Exactly the lines from the start of the data below through the line that contains "PROTO.setdefault(key, []).append((cm, km, Ht))" are to be copied, with pictures left out.

+--

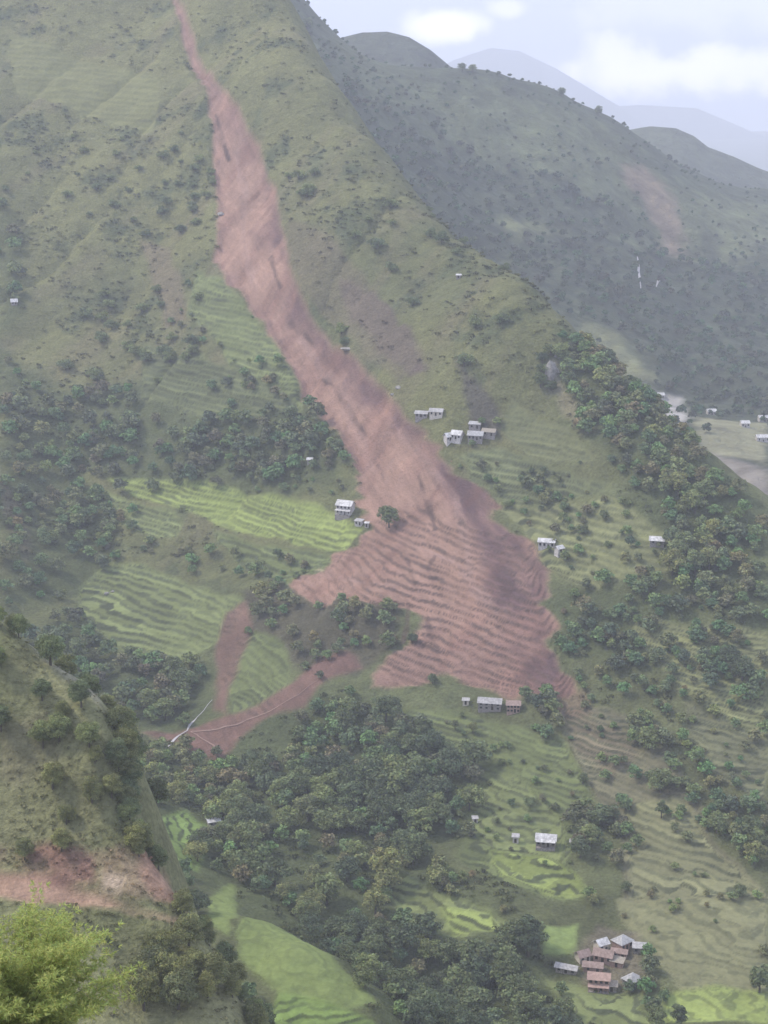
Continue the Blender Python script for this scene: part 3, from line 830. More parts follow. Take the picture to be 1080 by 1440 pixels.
def proto(key, seed, mat, kind='broad', R=4.2, Ht=10.0, nl=9, n=900, size=0.8):
    rng = np.random.default_rng(seed)
    lobes = crown_lobes(rng, R, Ht, nl, kind=kind)
    v, q, t_ = leaf_cloud(rng, lobes, n, size)
    root = bpy.data.objects.new('tmp', None)
    c = new_mesh_obj('crown', v, q, mat, attrs={'tint': t_})
    tv, tq = trunk_mesh(rng, Ht, R, lobes)
    k = new_mesh_obj('trunk', tv, tq, BARK, smooth=True)
    cm, km = c.data, k.data
    bpy.data.objects.remove(c); bpy.data.objects.remove(k)
    PROTO.setdefault(key, []).append((cm, km, Ht))


for i in range(5):
    proto('broad', 100 + i, LEAF, n=1500, size=0.62, nl=11, R=4.0 + 0.25 * i)
    proto('dark', 120 + i, LEAF_DK, n=1500, size=0.62, nl=12, R=4.3 + 0.2 * i)
    proto('olive', 140 + i, LEAF_OL, n=1400, size=0.6, nl=11, R=3.9 + 0.25 * i)
for i in range(3):
    proto('tall', 160 + i, LEAF_DK, kind='tall', R=3.0, nl=10, n=1500, size=0.55)
    proto('near', 180 + i, LEAF_OL, n=5200, size=0.34, nl=16, R=4.2)
    proto('neardark', 190 + i, LEAF, n=5200, size=0.34, nl=16, R=4.2)
    proto('shrub', 170 + i, LEAF, kind='shrub', R=5.5, Ht=7.5, nl=7, n=900, size=0.7)


def add_tree(key, pos, ht, label, group=None, name='broadleaf_tree', cat='tree', var=None, rz=None, sxy=1.0):
    rnd = random.Random(int(pos[0] * 31 + pos[1] * 17))
    cm, km, h0 = PROTO[key][(var if var is not None else rnd.randrange(99)) % len(PROTO[key])]
    s = ht / h0
    r = empty(name, tuple(pos), rnd.uniform(0, 6.28) if rz is None else rz)
    r.scale = (s * sxy, s * sxy, s)
    for nm, me in (('trunk', km), ('crown', cm)):
        o = bpy.data.objects.new(nm, me); COL.objects.link(o); o.parent = r
    tag(r, label, cat, group)
    return r


# ------------------------------------------------------------------ where the trees stand
rs = np.random.default_rng(77)


def scatter(poly, spacing, fn=H, KW={}, jit=0.45, keep=1.0):
    """jittered plan positions inside a region"""
    pl = np.array(plan(poly, fn, **KW))
    x0, y0 = pl.min(0); x1, y1 = pl.max(0)
    gx, gy = np.meshgrid(np.arange(x0, x1, spacing), np.arange(y0, y1, spacing))
    gx = gx + rs.uniform(-jit, jit, gx.shape) * spacing; gy = gy + rs.uniform(-jit, jit, gy.shape) * spacing
    gx, gy = gx.ravel(), gy.ravel()
    sd = poly_sd(gx, gy, pl)
    k = (sd > -9) & (rs.uniform(0, 1, gx.shape) < keep * np.clip((sd + 9) / 20, 0, 1) * np.clip(1.05 + 1.3 * fbm(gx, gy, 38, 3, 404) + (keep - .75), 0.05, 1.3))
    k &= ~((fn is H) & (spacing < 8.9) & near_field(gx, gy)) & ~((fn is H) & (spacing != 5.5) & near_slide(gx, gy))
    return gx[k], gy[k]


def near_slide(x, y):
    i = np.clip((np.log(np.maximum(y, 1) / Y0) / math.log(Y1 / Y0) * (NR - 1)).astype(int), 0, NR - 1)
    j = np.clip(((x / np.maximum(y, 1) - S0) / (S1 - S0) * (NC - 1)).astype(int), 0, NC - 1)
    return slide_main[i, j] > 0.3


def near_field(x, y):
    i = np.clip((np.log(np.maximum(y, 1) / Y0) / math.log(Y1 / Y0) * (NR - 1)).astype(int), 0, NR - 1)
    j = np.clip(((x / np.maximum(y, 1) - S0) / (S1 - S0) * (NC - 1)).astype(int), 0, NC - 1)
    return (slide_main[i, j] > 0.3) | ((fieldm[i, j] > 0.6) & (cover[i, j, 1] > 0.19))


def visible(x, y, z, fn, top):
    """does the tree top show over the ground in front of it"""
    zt = z + top
    ok = np.ones(len(x), bool)
    for f in np.linspace(0.45, 0.985, 60):
        yy_, xx_ = y * f, x * f
        m = yy_ > (Y0 + 5)
        if fn is H:
            ok &= ~(m & (H(xx_, np.maximum(yy_, Y0)) > zt * f))
        mn = (yy_ < 540) & (yy_ > 100) & (xx_ > -255) & (xx_ < 185)
        ok &= ~(mn & (HN(np.clip(xx_, -255, 185), np.clip(yy_, 0, 540)) > zt * f))
    return ok


REG = [
    # poly, spacing, height lo/hi, kind, keep, label
    ([(440, 975), (530, 990), (600, 1035), (652, 1095), (668, 1165), (600, 1192), (520, 1172), (430, 1140), (420, 1040)], 8.4, 8, 14, 'dark', .95, 'tree in the dense round wood below the landslide tip'),
    ([(300, 1060), (430, 1060), (500, 1170), (560, 1195), (640, 1240), (560, 1290), (480, 1300), (410, 1290), (345, 1260), (335, 1200), (300, 1150)], 8.6, 7, 13, 'broad', .85, 'green tree in the wooded gully above the bright green field'),
    ([(440, 1300), (560, 1290), (640, 1310), (740, 1330), (800, 1400), (820, 1440), (560, 1440), (530, 1405)], 8.2, 8, 14, 'dark', .95, 'tree in the wood at the bottom edge beside the bright green field'),
    ([(110, 865), (180, 935), (290, 945), (300, 985), (240, 1025), (190, 1020), (120, 995), (50, 905)], 8.5, 8, 12, 'dark', .9, 'tree in the shadowy gully wood left of the muddy stream'),
    ([(345, 835), (420, 832), (560, 852), (550, 895), (520, 925), (470, 960), (425, 940), (390, 900), (345, 880)], 8.0, 6, 10, 'broad', .75, 'tree in the grove between the two arms of the landslide'),
    ([(80, 560), (150, 545), (240, 600), (330, 605), (420, 580), (480, 625), (500, 665), (420, 690), (250, 678), (160, 668), (110, 640)], 9.0, 8, 13, 'dark', .85, 'tree in the wood above the bright yellow-green terraces'),
    ([(270, 530), (420, 520), (470, 600), (400, 590), (300, 580)], 12, 6, 10, 'broad', .5, 'scattered tree among the green terraces left of the landslide'),
    ([(0, 500), (70, 540), (125, 650), (150, 740), (160, 795), (110, 830), (20, 850), (0, 850)], 9.5, 6, 12, 'broad', .75, 'grey-green tree on the slope at the left edge above the dark gully'),
    ([(0, 290), (30, 320), (38, 420), (20, 440), (0, 440)], 11, 7, 12, 'dark', .8, 'tree in the small wood at the left edge of the upper slope'),
    ([(785, 495), (840, 490), (900, 550), (960, 610), (1010, 680), (1080, 740), (1080, 900), (1000, 885), (955, 850), (950, 790), (940, 750), (880, 690), (840, 640), (800, 570)], 7.8, 7, 12, 'broad', .95, 'tree in the wood that covers the right-hand ridge'),
    ([(765, 830), (850, 818), (960, 835), (1010, 900), (1080, 960), (1080, 1000), (1000, 960), (930, 940), (860, 935), (790, 915)], 7.8, 7, 12, 'dark', .92, 'tree in the wood right of the buried terraces'),
    ([(805, 1120), (862, 1128), (885, 1170), (885, 1215), (795, 1215), (800, 1150)], 7.5, 7, 10, 'dark', .9, 'tree in the clump right of the lone farmhouse with white roof'),
    ([(880, 1000), (935, 1015), (985, 1080), (1080, 1150), (1080, 1245), (1000, 1185), (950, 1110)], 7.6, 7, 11, 'broad', .85, 'tree in the slanting belt across the brown terraces at the right'),
    ([(170, 1040), (285, 1060), (320, 1120), (300, 1140), (225, 1145), (195, 1185), (170, 1140)], 8.5, 7, 11, 'olive', .8, 'olive green tree on the slope below the muddy stream crossing'),
    ([(280, 1130), (345, 1160), (340, 1250), (290, 1250), (280, 1215)], 8.5, 6, 10, 'broad', .7, 'tree between the small green plot and the wooded gully'),
    ([(155, 700), (190, 745), (280, 765), (370, 770), (400, 800), (340, 830), (250, 800), (150, 785)], 10, 5, 8, 'broad', .55, 'low tree in the strip between the two green terraced fields'),
    ([(120, 690), (160, 700), (165, 800), (130, 800)], 9, 8, 12, 'dark', .8, 'tree at the left end of the green terraced fields'),
    ([(705, 920), (735, 915), (760, 970), (790, 1040), (750, 1030), (715, 975)], 7.5, 7, 11, 'dark', .85, 'tree of the clump beside the long farmhouse at the landslide foot'),
    ([(720, 660), (770, 655), (785, 700), (740, 705)], 8.5, 7, 10, 'dark', .8, 'tree in the clump above the olive terraces right of the landslide'),
    ([(545, 1190), (600, 1215), (690, 1262), (760, 1280), (860, 1270), (862, 1292), (760, 1298), (680, 1280), (590, 1240), (540, 1212)], 6.5, 4, 6.5, 'olive', .9, 'small tree in the hedge that winds between the green fields'),
    ([(900, 1345), (935, 1360), (945, 1440), (900, 1440)], 6.5, 7, 10, 'dark', .9, 'tree at the right side of the village'),
    ([(205, 1180), (232, 1210), (285, 1240), (290, 1290), (240, 1240)], 7, 6, 9, 'dark', .7, 'tree behind the crest of the near spur beside the road cut'),
    ([(330, 1400), (390, 1400), (420, 1440), (330, 1440)], 7, 6, 9, 'dark', .6, 'tree below the bright green field at the bottom edge'),
    ([(800, 990), (930, 1000), (1060, 1080), (1080, 1130), (960, 1060), (860, 1050)], 17, 4, 7, 'olive', .5, 'small tree dotted over the brown terraces'),
    ([(860, 900), (1080, 960), (1080, 1060), (900, 1000)], 11, 6, 10, 'broad', .6, 'tree scattered over the terraces at the right edge'),
    ([(600, 560), (720, 560), (720, 640), (660, 625)], 14, 5, 8, 'broad', .5, 'tree around the hillside hamlet right of the landslide'),
    ([(640, 640), (860, 640), (1080, 900), (1080, 1250), (830, 1100), (800, 980), (760, 830)], 9, 3, 7, 'broad', .62, 'bush on the terrace banks of the right-hand slope'),
    ([(840, 1060), (1080, 1130), (1080, 1400), (940, 1390), (880, 1270)], 11, 2.5, 5.5, 'olive', .5, 'bush on the banks of the brown and beige terraces'),
    ([(540, 1000), (800, 1020), (830, 1260), (640, 1220)], 10, 2.5, 5, 'broad', .5, 'bush on the banks of the green terraces under the long farmhouse'),
    ([(880, 1262), (1080, 1255), (1080, 1275), (880, 1285)], 6, 3, 5, 'olive', .8, 'bush in the hedge above the beige field'),
    ([(290, 650), (500, 690), (480, 700), (280, 670)], 7, 4, 7, 'broad', .8, 'bush along the top of the bright yellow-green terraces'),
    ([(150, 740), (480, 790), (420, 820), (250, 800)], 9, 4, 8, 'broad', .7, 'bush between the green terraced fields left of the landslide'),
    ([(280, 380), (500, 620), (420, 600), (200, 480)], 12, 3, 6, 'broad', .5, 'bush on the old terraces left of the landslide'),
    ([(820, 640), (960, 740), (1000, 860), (880, 820), (700, 690)], 13, 4, 7, 'broad', .5, 'bush between the olive terraces and the ridge wood'),
]
TREES = []
for (pl, spc, lo, hi, kd, keep, lab) in REG:
    x, y = scatter(pl, spc, keep=keep)
    z = H(x, y)
    h_ = (lo + (hi * 1.12 - lo) * rs.uniform(0, 1, len(x)) ** 1.4) * (1 + 0.35 * fbm(x, y, 40, 2, 301))
    vis = visible(x, y, z, H, h_ * 0.8)
    for a in range(len(x)):
        if vis[a]:
            q_ = rs.uniform(); kk = {'dark': 'dark' if q_ < .6 else ('broad' if q_ < .92 else 'tall'), 'broad': 'broad' if q_ < .6 else ('olive' if q_ < .82 else 'dark')}.get(kd, kd)
            TREES.append((x[a], y[a], z[a], h_[a], kk, lab))
TREES.sort(key=lambda t_: -(t_[3] / t_[1]))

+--

FINAL ANSWER:
Continue the Blender Python script for this scene: part 3, from line 830. More parts follow. Take the picture to be 1080 by 1440 pixels.
def proto(key, seed, mat, kind='broad', R=4.2, Ht=10.0, nl=9, n=900, size=0.8):
    rng = np.random.default_rng(seed)
    lobes = crown_lobes(rng, R, Ht, nl, kind=kind)
    v, q, t_ = leaf_cloud(rng, lobes, n, size)
    root = bpy.data.objects.new('tmp', None)
    c = new_mesh_obj('crown', v, q, mat, attrs={'tint': t_})
    tv, tq = trunk_mesh(rng, Ht, R, lobes)
    k = new_mesh_obj('trunk', tv, tq, BARK, smooth=True)
    cm, km = c.data, k.data
    bpy.data.objects.remove(c); bpy.data.objects.remove(k)
    PROTO.setdefault(key, []).append((cm, km, Ht))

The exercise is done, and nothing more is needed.